Maha Abouelenein, head of communications, MENA, Google, said that the Internet did not kill the newspaper industry. “In fact, it helped democratize contents. We have to reinvent newspaper industry, new audience and new readers,” she said.
Samir Husni, president and CEO, Magazine Consulting and Research, USA, said that none of the newspapers, which went online, survived. “That’s a lesson the hopefuls should take into consideration while adopting new media. It’s the content and content alone that will decide their survival. Print media will survive with support from governments,” he said.
Another speaker, Khalid Al-Firm, professor of political media at the Imam Mohammed bin Saud Islamic University in Saudi Arabia said: “The Arab media is in a coma.”
“Rampant corruption, political control and commercial interests coupled with the emergence of the social media is taking its toll on the Arab media. Lies are no longer marketable.
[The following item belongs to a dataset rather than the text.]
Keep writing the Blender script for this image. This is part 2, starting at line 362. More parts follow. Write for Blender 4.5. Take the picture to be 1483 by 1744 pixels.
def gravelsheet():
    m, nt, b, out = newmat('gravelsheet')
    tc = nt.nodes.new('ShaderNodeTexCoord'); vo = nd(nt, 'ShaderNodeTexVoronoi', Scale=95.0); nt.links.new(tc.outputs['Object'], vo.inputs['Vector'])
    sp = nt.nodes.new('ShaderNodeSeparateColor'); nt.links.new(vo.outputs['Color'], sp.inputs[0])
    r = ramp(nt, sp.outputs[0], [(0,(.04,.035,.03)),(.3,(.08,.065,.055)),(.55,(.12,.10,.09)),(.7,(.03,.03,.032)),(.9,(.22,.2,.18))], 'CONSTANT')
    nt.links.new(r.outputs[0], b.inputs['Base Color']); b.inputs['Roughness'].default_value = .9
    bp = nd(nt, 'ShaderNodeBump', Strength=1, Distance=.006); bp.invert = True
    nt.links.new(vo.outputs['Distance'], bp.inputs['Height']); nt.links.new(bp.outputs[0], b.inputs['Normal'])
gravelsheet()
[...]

There is a need for a new Arab media landscape that will be based on objective journalism and support the rebuilding of Arab societies and reforms,” Al-Firm said.
Hamlinha Baraasi, writer and media personality from Libya, said her country’s media scene is very chaotic. “Although the global media played a great role in reflecting on the revolution in Libya, the present scenario is very chaotic as far as the media landscape is concerned.”
Rakan Al Majali, former Jordanian minister of state for media affairs and communications, said the Arab media is in a state of explosion. “We need to rebuild our mindset. Arab media should be frank and honest with itself.”
“We have recently established a higher committee to reform the media sector in Tunisia,” Kamel Labidi, President, National Commission to Reform Information and Communication, Tunisia, said. “However, the political will to reform the media is not there.